Il procuratore generale Rodrigo Janot ha chiesto al Supremo tribunale federale (Stf) di aprire un’inchiesta su 54 persone, fra cui un numero imprecisato di politici in servizio, per stabilire la loro eventuale implicazione nello scandalo per corruzione che sta facendo tremare la prima impresa del Brasile.
La mossa di Janot, attesa in settimana, apre una nuova e più calda fase nella vicenda Petrobras, il colosso petrolifero nazionale a maggioranza statale di cui molti cittadini detengono azioni comprate attraverso un fondo di garanzia.
Il procuratore generale ha per il momento mantenuto segreti i nomi di coloro che vorrebbe indagare; secondo fonti giudiziarie brasiliane nella lista figurano parlamentari che beneficiano di immunità e politici che stanno esercitando un mandato. Fonti di stampa hanno incluso nell’elenco anche i presidenti di Camera e Senato, entrambi appartenenti alla maggioranza di governo, ma per il momento non ci sono conferme ufficiali.
L’operazione denominata Lava Jato (Autolavaggio) ha portato alla luce un sistema generalizzato di tangenti versate da almeno un decennio dalle principali imprese edilizie del paese a responsabili della Petrobras in cambio di ricchi contratti. L’ex direttore di Petrobras, Paulo Roberto Costa, e il faccendiere Alberto Youssef, arrestati per riciclaggio e poi divenuti collaboratori di giustizia, hanno confessato di aver intascato bustarelle.

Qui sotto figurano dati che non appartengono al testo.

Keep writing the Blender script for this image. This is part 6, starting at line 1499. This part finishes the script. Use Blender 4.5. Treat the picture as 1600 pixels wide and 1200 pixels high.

Tangenti in entrata ma anche in uscita: a sua volta, Petrobras è accusata di aver sistematicamente sovrafatturato fra il 2004 e il 2012 beni e servizi accumulando fondi neri fino a quasi quattro miliardi di dollari stimati poi girati, fra gli altri, al Partito dei Lavoratori (Pt) al quale appartengono gli ultimi due presidenti brasiliani, Lula da Silva e Dilma Rousseff. Quest’ultima aveva guidato peraltro il consiglio di amministrazione della società prima di arrivare al Palazzo del Planalto nel 2011.
Finora sono finite sotto inchiesta 150 persone e 232 imprese, mentre la polizia ha eseguito 201 mandati di perquisizione e sequestri e 64 mandati di cattura; altre 55 persone sono state chiamate a deporre. Dodici degli indagati hanno già patteggiato accordi di cooperazione con la magistratura in cambio di sconti di pena o finanziari.